→ **Job**:
Print exactly what the entries say, line by line, from the first line down to the one with "for i in range(4): p, r_", inclusive.

+++ Data for the task

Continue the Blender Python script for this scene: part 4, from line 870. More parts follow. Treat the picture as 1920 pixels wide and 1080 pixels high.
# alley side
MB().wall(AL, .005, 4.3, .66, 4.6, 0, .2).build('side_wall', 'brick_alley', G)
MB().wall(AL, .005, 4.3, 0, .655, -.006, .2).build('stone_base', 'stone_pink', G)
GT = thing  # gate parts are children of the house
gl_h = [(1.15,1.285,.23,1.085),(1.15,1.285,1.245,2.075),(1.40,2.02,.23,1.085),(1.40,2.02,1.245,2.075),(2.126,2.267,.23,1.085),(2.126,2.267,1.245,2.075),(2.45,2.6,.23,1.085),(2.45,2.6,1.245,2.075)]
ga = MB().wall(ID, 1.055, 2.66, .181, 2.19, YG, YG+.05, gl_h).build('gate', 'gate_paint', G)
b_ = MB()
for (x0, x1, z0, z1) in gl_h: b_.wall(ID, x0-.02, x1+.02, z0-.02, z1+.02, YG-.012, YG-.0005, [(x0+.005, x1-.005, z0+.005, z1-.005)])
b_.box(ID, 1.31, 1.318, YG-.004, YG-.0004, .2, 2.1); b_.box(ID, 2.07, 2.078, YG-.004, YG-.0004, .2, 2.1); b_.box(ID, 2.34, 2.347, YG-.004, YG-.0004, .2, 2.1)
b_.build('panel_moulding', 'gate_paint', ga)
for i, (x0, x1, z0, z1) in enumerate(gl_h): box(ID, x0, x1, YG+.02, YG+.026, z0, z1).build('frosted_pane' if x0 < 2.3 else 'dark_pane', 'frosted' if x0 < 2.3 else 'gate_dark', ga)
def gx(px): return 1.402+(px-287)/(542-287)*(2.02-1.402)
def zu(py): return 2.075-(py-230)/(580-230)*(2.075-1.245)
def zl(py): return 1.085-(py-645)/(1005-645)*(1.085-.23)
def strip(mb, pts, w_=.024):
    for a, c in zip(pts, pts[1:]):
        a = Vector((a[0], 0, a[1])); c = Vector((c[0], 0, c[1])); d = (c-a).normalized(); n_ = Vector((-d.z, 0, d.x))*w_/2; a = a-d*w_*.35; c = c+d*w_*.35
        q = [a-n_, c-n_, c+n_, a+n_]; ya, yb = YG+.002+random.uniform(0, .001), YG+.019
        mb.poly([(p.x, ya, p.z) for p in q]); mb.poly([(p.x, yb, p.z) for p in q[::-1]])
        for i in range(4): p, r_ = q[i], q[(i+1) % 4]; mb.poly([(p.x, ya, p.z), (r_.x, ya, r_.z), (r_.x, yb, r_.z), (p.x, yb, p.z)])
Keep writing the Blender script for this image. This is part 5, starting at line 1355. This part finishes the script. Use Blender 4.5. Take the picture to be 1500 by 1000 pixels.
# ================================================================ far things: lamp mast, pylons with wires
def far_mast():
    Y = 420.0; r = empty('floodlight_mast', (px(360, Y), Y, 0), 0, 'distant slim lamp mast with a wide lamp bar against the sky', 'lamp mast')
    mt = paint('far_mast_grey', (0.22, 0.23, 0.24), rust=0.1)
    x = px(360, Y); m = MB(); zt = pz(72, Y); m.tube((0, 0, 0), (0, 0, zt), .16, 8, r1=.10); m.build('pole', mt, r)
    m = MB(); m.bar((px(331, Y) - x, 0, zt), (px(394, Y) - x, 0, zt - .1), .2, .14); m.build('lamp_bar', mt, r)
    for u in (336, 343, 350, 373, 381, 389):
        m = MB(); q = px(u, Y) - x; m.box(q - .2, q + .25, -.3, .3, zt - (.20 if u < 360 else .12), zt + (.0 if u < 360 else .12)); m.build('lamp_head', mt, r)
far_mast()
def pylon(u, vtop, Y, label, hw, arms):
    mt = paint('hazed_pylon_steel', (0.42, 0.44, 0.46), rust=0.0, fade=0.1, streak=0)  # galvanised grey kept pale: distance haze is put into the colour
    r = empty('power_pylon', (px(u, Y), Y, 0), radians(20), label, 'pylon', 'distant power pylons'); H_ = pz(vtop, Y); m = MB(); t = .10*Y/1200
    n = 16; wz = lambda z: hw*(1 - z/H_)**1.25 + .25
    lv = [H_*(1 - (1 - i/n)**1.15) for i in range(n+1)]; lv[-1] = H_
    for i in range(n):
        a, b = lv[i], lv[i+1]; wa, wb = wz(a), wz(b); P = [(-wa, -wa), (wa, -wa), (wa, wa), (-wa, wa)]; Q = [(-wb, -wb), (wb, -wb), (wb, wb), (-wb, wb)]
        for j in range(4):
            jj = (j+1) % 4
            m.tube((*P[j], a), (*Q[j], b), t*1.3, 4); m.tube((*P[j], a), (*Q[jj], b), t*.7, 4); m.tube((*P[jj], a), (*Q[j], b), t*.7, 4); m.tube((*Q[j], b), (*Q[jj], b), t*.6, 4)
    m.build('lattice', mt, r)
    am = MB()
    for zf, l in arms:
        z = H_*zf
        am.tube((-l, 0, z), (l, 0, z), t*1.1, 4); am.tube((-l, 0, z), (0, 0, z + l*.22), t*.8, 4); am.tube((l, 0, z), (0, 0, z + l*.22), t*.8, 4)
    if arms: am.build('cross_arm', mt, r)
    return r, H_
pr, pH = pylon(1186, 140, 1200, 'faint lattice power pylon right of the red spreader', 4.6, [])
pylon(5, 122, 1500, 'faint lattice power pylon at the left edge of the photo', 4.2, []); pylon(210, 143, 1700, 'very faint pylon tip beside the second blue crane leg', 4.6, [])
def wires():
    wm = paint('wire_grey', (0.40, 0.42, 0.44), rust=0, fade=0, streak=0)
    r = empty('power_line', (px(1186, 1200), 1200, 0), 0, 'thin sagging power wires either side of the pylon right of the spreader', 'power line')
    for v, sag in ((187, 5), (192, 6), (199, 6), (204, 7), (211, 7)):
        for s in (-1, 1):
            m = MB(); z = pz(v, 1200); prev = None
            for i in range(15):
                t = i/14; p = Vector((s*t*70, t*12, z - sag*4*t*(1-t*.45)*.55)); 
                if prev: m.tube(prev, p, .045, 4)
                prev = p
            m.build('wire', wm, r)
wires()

++++++

→ **Task output**:
Continue the Blender Python script for this scene: part 4, from line 870. More parts follow. Treat the picture as 1920 pixels wide and 1080 pixels high.
# alley side
MB().wall(AL, .005, 4.3, .66, 4.6, 0, .2).build('side_wall', 'brick_alley', G)
MB().wall(AL, .005, 4.3, 0, .655, -.006, .2).build('stone_base', 'stone_pink', G)
GT = thing  # gate parts are children of the house
gl_h = [(1.15,1.285,.23,1.085),(1.15,1.285,1.245,2.075),(1.40,2.02,.23,1.085),(1.40,2.02,1.245,2.075),(2.126,2.267,.23,1.085),(2.126,2.267,1.245,2.075),(2.45,2.6,.23,1.085),(2.45,2.6,1.245,2.075)]
ga = MB().wall(ID, 1.055, 2.66, .181, 2.19, YG, YG+.05, gl_h).build('gate', 'gate_paint', G)
b_ = MB()
for (x0, x1, z0, z1) in gl_h: b_.wall(ID, x0-.02, x1+.02, z0-.02, z1+.02, YG-.012, YG-.0005, [(x0+.005, x1-.005, z0+.005, z1-.005)])
b_.box(ID, 1.31, 1.318, YG-.004, YG-.0004, .2, 2.1); b_.box(ID, 2.07, 2.078, YG-.004, YG-.0004, .2, 2.1); b_.box(ID, 2.34, 2.347, YG-.004, YG-.0004, .2, 2.1)
b_.build('panel_moulding', 'gate_paint', ga)
for i, (x0, x1, z0, z1) in enumerate(gl_h): box(ID, x0, x1, YG+.02, YG+.026, z0, z1).build('frosted_pane' if x0 < 2.3 else 'dark_pane', 'frosted' if x0 < 2.3 else 'gate_dark', ga)
def gx(px): return 1.402+(px-287)/(542-287)*(2.02-1.402)
def zu(py): return 2.075-(py-230)/(580-230)*(2.075-1.245)
def zl(py): return 1.085-(py-645)/(1005-645)*(1.085-.23)
def strip(mb, pts, w_=.024):
    for a, c in zip(pts, pts[1:]):
        a = Vector((a[0], 0, a[1])); c = Vector((c[0], 0, c[1])); d = (c-a).normalized(); n_ = Vector((-d.z, 0, d.x))*w_/2; a = a-d*w_*.35; c = c+d*w_*.35
        q = [a-n_, c-n_, c+n_, a+n_]; ya, yb = YG+.002+random.uniform(0, .001), YG+.019
        mb.poly([(p.x, ya, p.z) for p in q]); mb.poly([(p.x, yb, p.z) for p in q[::-1]])
        for i in range(4): p, r_ = q[i], q[(i+1) % 4]; mb.poly([(p.x, ya, p.z), (r_.x, ya, r_.z), (r_.x, yb, r_.z), (p.x, yb, p.z)])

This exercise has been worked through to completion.